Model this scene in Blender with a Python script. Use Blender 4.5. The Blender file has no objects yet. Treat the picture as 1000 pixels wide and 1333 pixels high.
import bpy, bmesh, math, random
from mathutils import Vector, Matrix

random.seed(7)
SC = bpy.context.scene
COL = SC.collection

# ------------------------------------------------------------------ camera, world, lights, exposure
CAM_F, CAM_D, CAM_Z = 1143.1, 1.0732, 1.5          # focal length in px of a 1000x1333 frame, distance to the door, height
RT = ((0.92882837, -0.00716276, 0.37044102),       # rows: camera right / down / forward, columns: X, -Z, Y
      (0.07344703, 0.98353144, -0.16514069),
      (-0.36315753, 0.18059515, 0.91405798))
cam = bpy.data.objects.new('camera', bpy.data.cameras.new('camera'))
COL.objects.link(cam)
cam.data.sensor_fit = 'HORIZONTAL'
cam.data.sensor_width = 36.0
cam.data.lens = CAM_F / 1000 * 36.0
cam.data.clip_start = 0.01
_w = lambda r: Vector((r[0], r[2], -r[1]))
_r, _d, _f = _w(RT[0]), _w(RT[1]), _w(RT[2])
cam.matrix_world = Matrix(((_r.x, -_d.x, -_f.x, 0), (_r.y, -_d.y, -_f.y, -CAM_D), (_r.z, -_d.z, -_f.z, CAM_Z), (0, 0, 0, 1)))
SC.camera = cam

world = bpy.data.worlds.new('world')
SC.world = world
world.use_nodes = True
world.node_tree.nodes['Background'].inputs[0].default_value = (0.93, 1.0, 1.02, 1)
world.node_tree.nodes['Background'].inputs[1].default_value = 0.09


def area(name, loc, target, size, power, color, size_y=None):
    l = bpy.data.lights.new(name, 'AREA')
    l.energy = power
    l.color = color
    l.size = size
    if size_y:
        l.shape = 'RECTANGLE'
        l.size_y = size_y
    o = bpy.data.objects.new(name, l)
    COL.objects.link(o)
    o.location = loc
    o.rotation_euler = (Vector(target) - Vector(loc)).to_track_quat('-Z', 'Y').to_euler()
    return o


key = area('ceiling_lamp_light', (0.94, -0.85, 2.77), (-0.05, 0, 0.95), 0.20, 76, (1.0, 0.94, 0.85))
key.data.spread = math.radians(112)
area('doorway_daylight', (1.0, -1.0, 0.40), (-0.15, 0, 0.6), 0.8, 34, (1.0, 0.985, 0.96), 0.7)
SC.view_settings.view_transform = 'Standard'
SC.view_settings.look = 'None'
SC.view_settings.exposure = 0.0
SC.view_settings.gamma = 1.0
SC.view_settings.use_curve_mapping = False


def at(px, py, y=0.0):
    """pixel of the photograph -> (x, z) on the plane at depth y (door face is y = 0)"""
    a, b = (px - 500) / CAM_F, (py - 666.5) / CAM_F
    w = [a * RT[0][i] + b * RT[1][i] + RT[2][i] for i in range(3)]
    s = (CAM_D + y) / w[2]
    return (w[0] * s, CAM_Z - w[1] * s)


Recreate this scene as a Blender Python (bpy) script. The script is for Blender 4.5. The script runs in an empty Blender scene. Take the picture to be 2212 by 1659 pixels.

⁂

§ **Set problem**
Copy, please, exactly the lines that start at the first line of the data and end at the line containing "from mathutils import Vector, Matrix", both kept and no others.

§ **Task answer**
Model this scene in Blender with a Python script. Use Blender 4.5. The Blender file has no objects yet. Treat the picture as 1000 pixels wide and 1333 pixels high.
import bpy, bmesh, math, random
from mathutils import Vector, Matrix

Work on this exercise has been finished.